Question 7.9: The relationship (7.52) between the potential energy functio...
The relationship (7.52) between the potential energy function and a conservative force is illustrated for two situations. (i) Given V(x), find the conservative force F(x) ; and, conversely, (ii) given a conservative force F(x) , find the potential energy function V(x). When V(x) is known, the work done is readily determined by (7.45 ).
\mathbf{F}(\mathbf{x})=-\nabla V(\mathbf{x}) (7.52)
\mathscr{W}=-\Delta V, (7.45 )
(i) If V(x) is given, then the force F(x) derived from (7.52) is a conservative force. For example , consider
V(\mathbf{x})=-\frac{c y^2}{2} + d, (7.54a)
where c and d are constants. Then (7.47) gives \nabla V=-c y \mathbf{j}, and (7.52) shows that the force \mathbf{F}=-\boldsymbol{\nabla} V=c y \mathbf{j} is conservative.
\nabla V(\mathbf{x}) \equiv \frac{\partial V}{\partial x} \mathbf{i} + \frac{\partial V}{\partial y} \mathbf{j} + \frac{\partial V}{\partial z} \mathbf{k} (7.47)
(ii) Conversely, suppose we know that a force F(x) is conservative. Then (7.52) holds and the potential energy function V(x) may be found by integration of (7.53). For example, we know that F(x) = cyj is a conservative force, hence (7.53) become
\frac{\partial V}{\partial x}=-F_x, \quad \frac{\partial V}{\partial y}=-F_y, \quad \frac{\partial V}{\partial z}=-F_z . (7.53)
\frac{\partial V}{\partial x}=0, \quad \frac{\partial V}{\partial y}=-c y, \quad \frac{\partial V}{\partial z}=0 . (7.54b)
The first and last of these equations show that V is independent of x and z. Hence, V(x) = V(y) is at most a function of y ; and the second equation in (7.54b) becomes d V / d y=-c y.

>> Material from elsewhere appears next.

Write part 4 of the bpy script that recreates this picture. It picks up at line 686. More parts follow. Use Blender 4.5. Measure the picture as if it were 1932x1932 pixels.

The solution of this equation is given by (7.54a) in which d is an arbitrary integration constant that may be chosen to meet any convenient purpose . For example, we may wish to define V(0) = 0; then d = 0 for this choice.
We recall that F = cyj is the same force encountered earlier in (7.26a) and for which the work done in (7.26b) is independent of the path. An easier calculation for the work done by a conservative force is now provided by the rule (7.45). Let the potential energy be given by (7.54a), for example. Then, by (7.45), the work done on any path between the end points \mathbf{x}_1 = (0,0) and \mathbf{x}_2 = (1 , a) is
\mathbf{F}=c y \mathbf{j} (7.26a)
\mathscr{W}=\int_6 \mathbf{F} \cdot d \mathbf{x}=\int_{(0,0)}^{(1, a)} c y d y=\int_0^a c y d y=\frac{c a^2}{2} (7.26b)
\mathscr{W}=-\Delta V=-\left[V\left(\mathbf{x}_2\right) – V\left(\mathbf{x}_1\right)\right]=-\left[-\frac{c a^2}{2} + d-d\right]=\frac{c a^2}{2}, (7.54c)
precisely the result derived differently in (7.26b). Clearly, the physical dimensions of potential energy are those of work: [V]=[\mathscr{W}]=[F L].